イラク戦争報告 英国の検証を評価する
イラク戦争に関する7年越しの調査である。2003年3月の米英軍による開戦について、英国の元内務省高官ら5人で構成する独立調査委員会は「平和的な解決手段を尽くす前に侵攻した」と断定した。当時のブレア政権だけでなく、戦争を主導した米ブッシュ政権への厳しい批判であるのは言うまでもない。
イラク戦争に関する英国の報告は今回が4回目だ。同戦争で179人の兵士を失った英国民は以前の報告に満足せず、09年から再調査が始まった。新たな報告書は260万語に達する。イラク戦争にまつわる問題を置き去りにせず、徹底検証しようとする英国の姿勢を評価したい。
報告書はイラク戦争が招く結果を軽く見ていたと指摘し、戦後イラクにおける英国の施策も不適切だったと結論づけた。フセイン政権崩壊に伴う宗派対立やイスラム過激派のテロに加え、過激派組織「イスラム国」(IS)が台頭して大きな勢力となったことを指していよう。
また、ブレア首相が開戦前、一蓮托生(いちれんたくしょう)を意味する書簡をブッシュ大統領に送ったことを明らかにした上で、英米は国益が異なるので無条件の支持は必要なかったと指摘した。イラク戦争をいち早く支持した日本も耳を傾けるべき意見だろう。
日本政府は12年、「対イラク武力行使に関する我が国の対応」という短い報告書を公表し、開戦の大義名分とされた大量破壊兵器(WMD)が発見されなかったことを「厳粛に受け止める」としたが、徹底検証とはほど遠い。オランダの独立調査委員会は10年、イラク戦争は国際法違反とする報告書をまとめている。
米国では04年に中央情報局(CIA)主導の調査団が、翌年には独立調査委員会が、それぞれ情報収集の誤りを全面的に認める報告書を公表した。14年の上院委員会による報告書は、拷問や過酷な尋問など、イラク戦争を含めた「テロとの戦争」時の問題点を指摘している。
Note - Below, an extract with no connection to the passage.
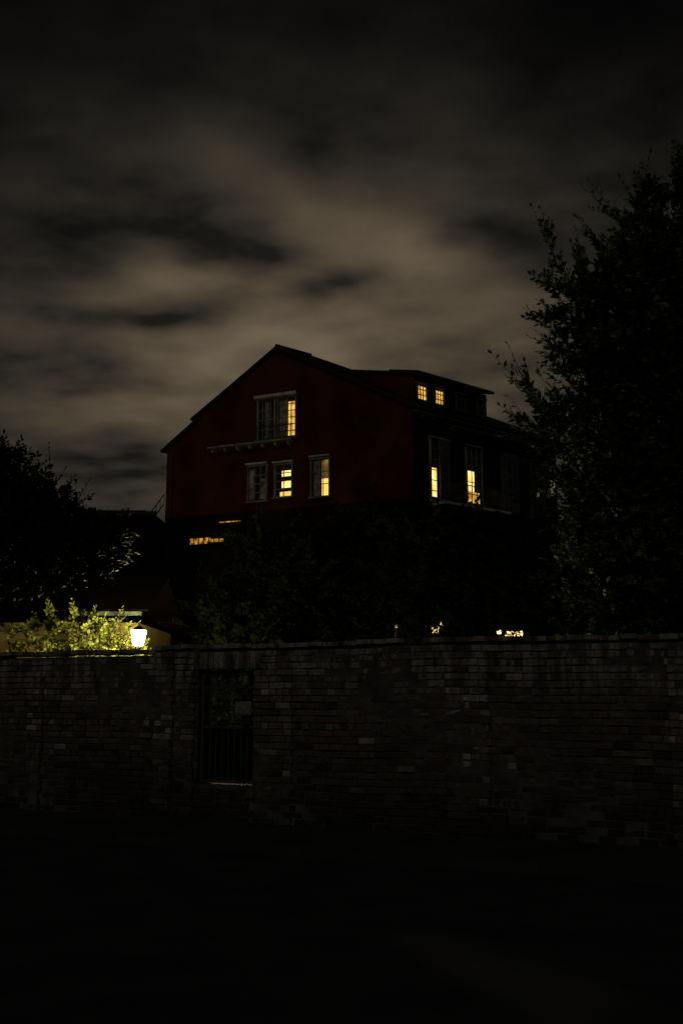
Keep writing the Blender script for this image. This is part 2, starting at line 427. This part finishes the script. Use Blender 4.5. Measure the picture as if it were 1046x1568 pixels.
window(ST,9.7,10.3,14.9,15.3,[(9.7,10.3,14.92,15.28,L_gl)],'lit_glimpse_f',nx=1,nz=1)  # pale patch of the lit building behind, added as a glowing pane
for i,(a0,a1,p) in enumerate(((.41,1.04,1),(1.57,2.17,1),(3.04,3.7,0),(4.5,5.05,0))):
    def DT(x,y,z): 
        v=C+E2*x+N2v*y+E1*.1;return (v.x,v.y,z)
    window(DT,a0+.05,a1-.02,15.42,16.2,[(a0+.06,a1-.03,15.46,16.1,L_warm)] if p else [],'dormer_window',nx=3,nz=3,fr=M_shut if p else M_trimk,fw=.05)
g=MB();g.box(1.1,5.55,.02,.95,10.48,10.6,0,ST);hp(g,'balcony_slab',[M_trim])
g=MB()
g.box(1.1,5.55,.90,.93,11.5,11.54,0,ST);g.box(1.1,5.55,.90,.93,10.68,10.71,0,ST)
for t in np.arange(1.12,5.55,.13): g.box(t-.01,t+.01,.905,.925,10.6,11.5,0,ST)
for s in np.arange(5.95,8.0,.13): g.box(s-.01,s+.01,.33,.35,14.09,14.75,0,FT)
g.box(5.9,8.0,.32,.36,14.75,14.79,0,FT)
hp(g,'railings',[M_iron])
g=MB()
for t in (1.3,3.2,5.3): g.hexa([ST(t-.05,.02,10.0),ST(t+.05,.02,10.0),ST(t+.05,.1,10.0),ST(t-.05,.1,10.0),ST(t-.05,.02,10.48),ST(t+.05,.02,10.48),ST(t+.05,.8,10.48),ST(t-.05,.8,10.48)])
hp(g,'balcony_brackets',[M_trimk])
window(FT,9.8,11.8,9.28,9.62,[(9.85,10.6,9.36,9.52,L_org),(10.6,11.75,9.30,9.60,L_org)],'transom_window',nx=7,nz=1,fr=M_housedark,fw=.05)
window(FT,8.2,10.2,10.25,10.36,[(8.9,10.1,10.27,10.34,L_org)],'lit_ledge_strip',nx=5,nz=1,fr=M_housedark,fw=.04)  # dim orange light on a thin ledge, put in as a glowing strip
g=MB();g.tube(FT(12.9,.12,BZ),FT(12.9,.12,14.1),.05,.05,6);hp(g,'downpipe',[M_iron])
g=MB()
g.tube(P(13.4,0,12.0),P(14.3,0,11.0),.03,.03,5);g.tube(P(13.4,0,11.5),P(14.3,0,10.5),.03,.03,5)
for i in range(5):
    k=i/4;g.tube(P(13.4+.9*k,0,12-k),P(13.4+.9*k,0,11.4-k),.02,.02,5)
hp(g,'stair_rail',[M_iron])

# neighbouring building, dark roofs
nb=empty('neighbor_building')
g=MB();g.box(-30,-9.6,48,58,-.2,10.9)
g.obj('walls',[M_housedark],nb)
g=MB()
def slab2(pts,th=.2):
    lo=[(x,y,z-th) for x,y,z in pts];n=len(pts)
    g.poly(pts);g.poly(lo[::-1])
    for i in range(n): j=(i+1)%n;g.poly([pts[i],lo[i],lo[j],pts[j]])
slab2([(-30,47.7,11.0),(-9.0,47.7,10.8),(-10.2,53,11.7),(-30,53,12.4)])
slab2([(-30,58.3,11.0),(-9.0,58.3,10.8),(-10.2,53.02,11.7),(-30,53.02,12.4)])
g.obj('roof',[M_roof],nb)

# yellow cottage behind the lamp
cb=empty('yellow_cottage')
g=MB();g.box(-22,-6.3,31,37,-.2,4.2);g.obj('walls',[M_yellow],cb)
g=MB();g.box(-8.2,-6.1,30.45,30.6,4.38,4.50);g.obj('fascia',[M_pale],cb)
g=MB();slab2([(-22.3,30.42,4.56),(-5.9,30.42,4.56),(-5.9,34,6.0),(-22.3,34,6.0)],.05);slab2([(-22.3,37.6,4.56),(-5.9,37.6,4.56),(-5.9,34.02,6.0),(-22.3,34.02,6.0)])
g.obj('roof',[M_housedark],cb)
g=MB()
g.box(-9.0,-8.1,30.93,30.998,1.0,3.5);g.box(-12,-11,30.93,30.998,1.0,3.5)
g.obj('shutters',[M_shut],cb)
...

だが、ブッシュ政権にとってWMDは方便に過ぎず、「戦争ありき」が本音だったとの見方が強い。そもそもイラクのWMD保有には多くの中東専門家が懐疑的だった。1991年の湾岸戦争後、イラクのWMDは国連が廃棄を進めた。経済制裁で疲弊したイラクが、あえてWMDを持つ意義があるとも思えない。
湾岸戦争は父親のブッシュ大統領の時代であり、息子の大統領はイラクの実情を知りつつWMDを大義名分としたように見える。では、そんなにフセイン政権を倒したかったのはなぜか。それがイラク戦争最大の謎ともいえよう。この疑問を「ヤブの中」とせず、今度は米国が新たな徹底調査を始めるべきではないか。